[Stated problem]:
How many of the lines that follow contain the word "part"? Give only the number.

[Supplied material]:
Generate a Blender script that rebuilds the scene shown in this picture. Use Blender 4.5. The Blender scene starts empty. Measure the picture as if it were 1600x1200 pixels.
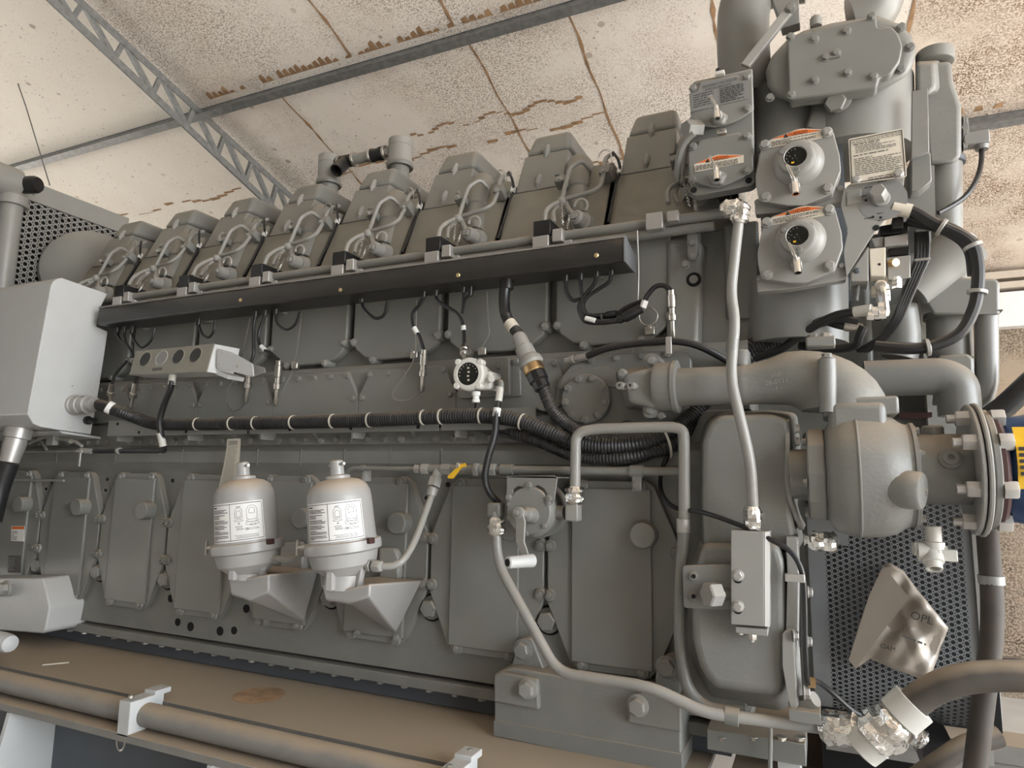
import bpy, math, random
from mathutils import Vector, Matrix, Quaternion
random.seed(7)
S = bpy.context.scene
COL = S.collection
V3 = Vector
# ---------------------------------------------------------------- camera, sky, sun, exposure
# world axes: X runs along the engine (to the right), Y goes into it, Z is up; the crankcase side is the plane Y = 0
F, DIST, EYE = 1050.0, 2.308, 1.6
AX = [V3((0.9108584, 0.41241943, 0.0157223)), V3((-0.0430019, 0.1327221, -0.99022002)), V3((-0.41047267, 0.90127413, 0.13862586))]
cd = bpy.data.cameras.new('camera'); cam = bpy.data.objects.new('camera', cd); COL.objects.link(cam)
cd.sensor_width = 36.0; cd.sensor_fit = 'HORIZONTAL'; cd.lens = F/1600*36.0; cd.clip_start = 0.05; cd.clip_end = 200
m = Matrix.Identity(4)
for i in range(3):
    m[i][0] = AX[0][i]; m[i][1] = -AX[1][i]; m[i][2] = -AX[2][i]
m.translation = V3((0, -DIST, EYE)); cam.matrix_world = m
S.camera = cam
S.view_settings.view_transform = 'Standard'; S.view_settings.look = 'None'
S.view_settings.gamma = 1.0; S.view_settings.use_curve_mapping = False
S.view_settings.exposure = 1.22
w = bpy.data.worlds.new('daylight'); S.world = w; w.use_nodes = True
nt = w.node_tree; nt.nodes.clear()
tc = nt.nodes.new('ShaderNodeTexCoord'); sx = nt.nodes.new('ShaderNodeSeparateXYZ'); nt.links.new(tc.outputs['Generated'], sx.inputs[0])
mr = nt.nodes.new('ShaderNodeMapRange'); mr.inputs[1].default_value = -0.12; mr.inputs[2].default_value = 0.12
nt.links.new(sx.outputs[2], mr.inputs[0])
mx = nt.nodes.new('ShaderNodeMix'); mx.data_type = 'RGBA'; nt.links.new(mr.outputs[0], mx.inputs[0])
mx.inputs[6].default_value = (1.0, 0.88, 0.76, 1); mx.inputs[7].default_value = (0.84, 0.92, 1.0, 1)
# the open end of the shed on the right is the brightest part of the sky, the yard behind the viewer lies in shade
bx = nt.nodes.new('ShaderNodeMapRange'); bx.interpolation_type = 'SMOOTHSTEP'; nt.links.new(sx.outputs[0], bx.inputs[0])
bx.inputs[1].default_value = -0.2; bx.inputs[2].default_value = 0.9; bx.inputs[3].default_value = 0.6; bx.inputs[4].default_value = 6.0
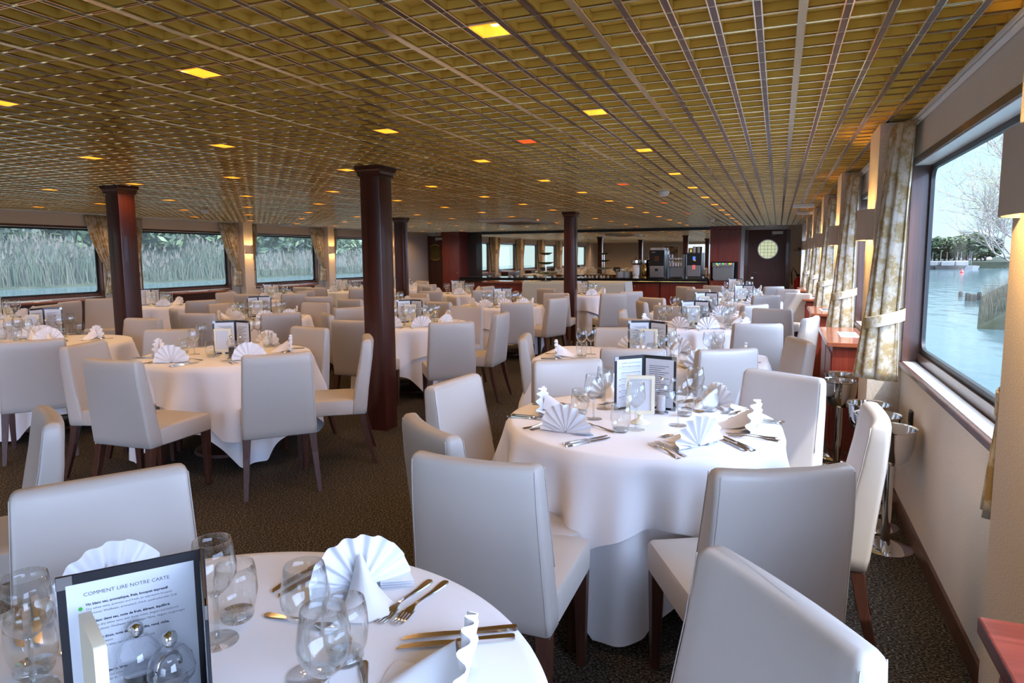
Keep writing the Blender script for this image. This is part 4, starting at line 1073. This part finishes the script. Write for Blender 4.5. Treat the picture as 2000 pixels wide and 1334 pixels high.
# buffet counter with its cloth, and the tiered stand
bx0, bx1, bx2 = fx(945, 15.6), fx(1022, 15.6), fx(1218, 15.6)
t = thing('buffet_counter', 'dark wooden buffet counter with a pale cloth over its right part', 'counter', (0, 15.95, 0))
MB().box(bx0, -.36, 0, bx2, .36, .80).obj('body', 'cabinet', t); MB().box(bx0-.05, -.41, .801, bx2+.02, .41, .845).obj('counter_top', 'counterwood', t, bevel=.004)
MB().box((bx0+bx1)/2-.004, -.366, .08, (bx0+bx1)/2+.004, -.361, .76).obj('door_gap', 'black', t)
b = MB(); e = .012
rows = []
for v in range(9):
    row = []
    q = v/8
    for j in range(41):
        u = j/40; x = bx1+(bx2+.05-bx1)*u; row.append((x, -.425-.012*q*math.sin(u*34)-.05*q, .852-.60*q))
    rows.append(row)
rows = [[(p_[0], .42, .852) for p_ in rows[0]], [(p_[0], 0, .852) for p_ in rows[0]]]+rows
b.grid(rows)
b.grid([[(bx2+.052, y_, .852) for y_ in (-.43, 0, .42)], [(bx2+.075, y_*1.08, .55) for y_ in (-.43, 0, .42)], [(bx2+.10, y_*1.12, .25) for y_ in (-.43, 0, .42)]])
M['bufcloth'] = mat('pale_green_linen', (.58, .60, .54), .8)
o = ob('buffet_cloth', b.mesh('buffet_cloth', 'bufcloth', smooth='all', recalc=False), None, (0, 15.95, 0)); tag(o, 'pale cloth hanging over the buffet counter before the bar', 'tablecloth')
t = thing('tiered_stand', 'three tier cake stand with green platters on the buffet counter', 'cake stand', (fx(1066, 15.95), 15.95, .853))
MB().lathe([(.0, 0), (.14, 0), (.14, .012), (.0, .02)], 24).obj('base', 'darkgrey', t, smooth=True)
MB().lathe([(.016, .012), (.016, .72)], 14).obj('post', 'chrome', t, smooth=True)
for z, r_ in ((.16, .31), (.42, .22), (.66, .18)):
    MB().lathe([(.018, z), (r_*.5, z+.008), (r_, z+.055), (r_-.008, z+.06), (r_*.5, z+.016), (.018, z+.010)], 36).obj('platter', 'greenglass', t, smooth=True)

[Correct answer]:
3